Beliau juga menjelaskan mengenai empat kunci pengembangan 5G di Indonesia, yaitu Time to market yang tepat, infrastructure sharing, model bisnis yang inovatif, kolaborasi dan perluasan. Menurutnya penerapan 5G tidak bisa terburu-buru hanya karena ingin lebih awal menerapkan 5G.

"Time to market yang tepat ini satu hal yang krusial, yaitu kapan Indonesia masuk dan komersial. Jika terlalu cepat banyak cost keluar untuk learning process dari teknologi itu hanya karena terburu-buru komersil. Jika teknologinya sendiri masih belajar, dan kitasudah melakukan implementasi komersial, akhirnya kita beberapa kali harus melakukan double investment karena terlalu cepat," ucap Ismail.

Jadi time to market harus tepat untuk menghindari market failure, baik dari segi suplai maupun permintaan. Infrastructure sharing yang mencakup network sharing juga menjadi kunci untuk mengurangi cost sampai sekitar 40% untuk jaringan akses. Ketika menerapkan jaringan, dibutuhkan juga kolaborasi antar perusahaan telekomunikasi. Bisnis yang dijalankan operator pun perlu diperluas, tidak hanya retail, tetapi juga B2B.

Ketika ditanya mengenai kesiapan spektrum 5G,  dari sisi pemerintah belum bisa memastikan waktu pastinya karena membutuhkan proses yang panjang dan keterlibatan semua pihak. Tidak semua proses menjadi kewenangan pemerintah, tetapi dari parlemen juga. Proses tersebut termasuk pengembalian alokasi pita frekuensi dan lelang ulang. Refarming perlu dilakukan, yaitu pemindahan dari pengguna lama untuk bisa dirilis untuk penggunaan 5G, hal ini sedang berjalan, salah satunya adalah analog switch off di broadcasting. Undang-undang penyiaran perlu ditetapkan terlebih dahulu, sehingga diperoleh pita frekuensi 700 Mhz yang sangat penting.

Bapak Ismail menekankan bahwa pemanfaatan teknologi 5G sendiri perlu disiapkan secara paralel oleh industri, masyarakat dan stakeholder lain, jadi persiapan tidak hanya dari pemerintah.

"Kolaborasi yang harus dilakukan antara swasta dan pemerintah adalah untuk membangun aplikasi-aplikasi atau use-case use-case yang khas Indonesia, karena Indonesia punya kekhasan sehingga pemanfaatannya agak berbeda dengan negara-negara lain.
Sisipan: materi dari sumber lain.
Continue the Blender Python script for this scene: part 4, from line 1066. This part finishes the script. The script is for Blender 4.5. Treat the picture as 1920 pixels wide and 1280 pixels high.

Seyogyanya pemanfaatan tersebut menggunakan aplikasi lokal, kami berharap walaupun infrastruktur belum dibuat, tetapi pembangunan aplikasi-aplikasi lokal ini harus dimulai sejak sekarang, karena dengan 4G dan Internet of Things sebenarnya aplikasi-aplikasi tersebut sudah bisa dimanfaatkan sekarang. Nanti dengan hadirnya 5G aplikasi tersebut akan lebih hebat lagi pemanfaatannya," paparnya.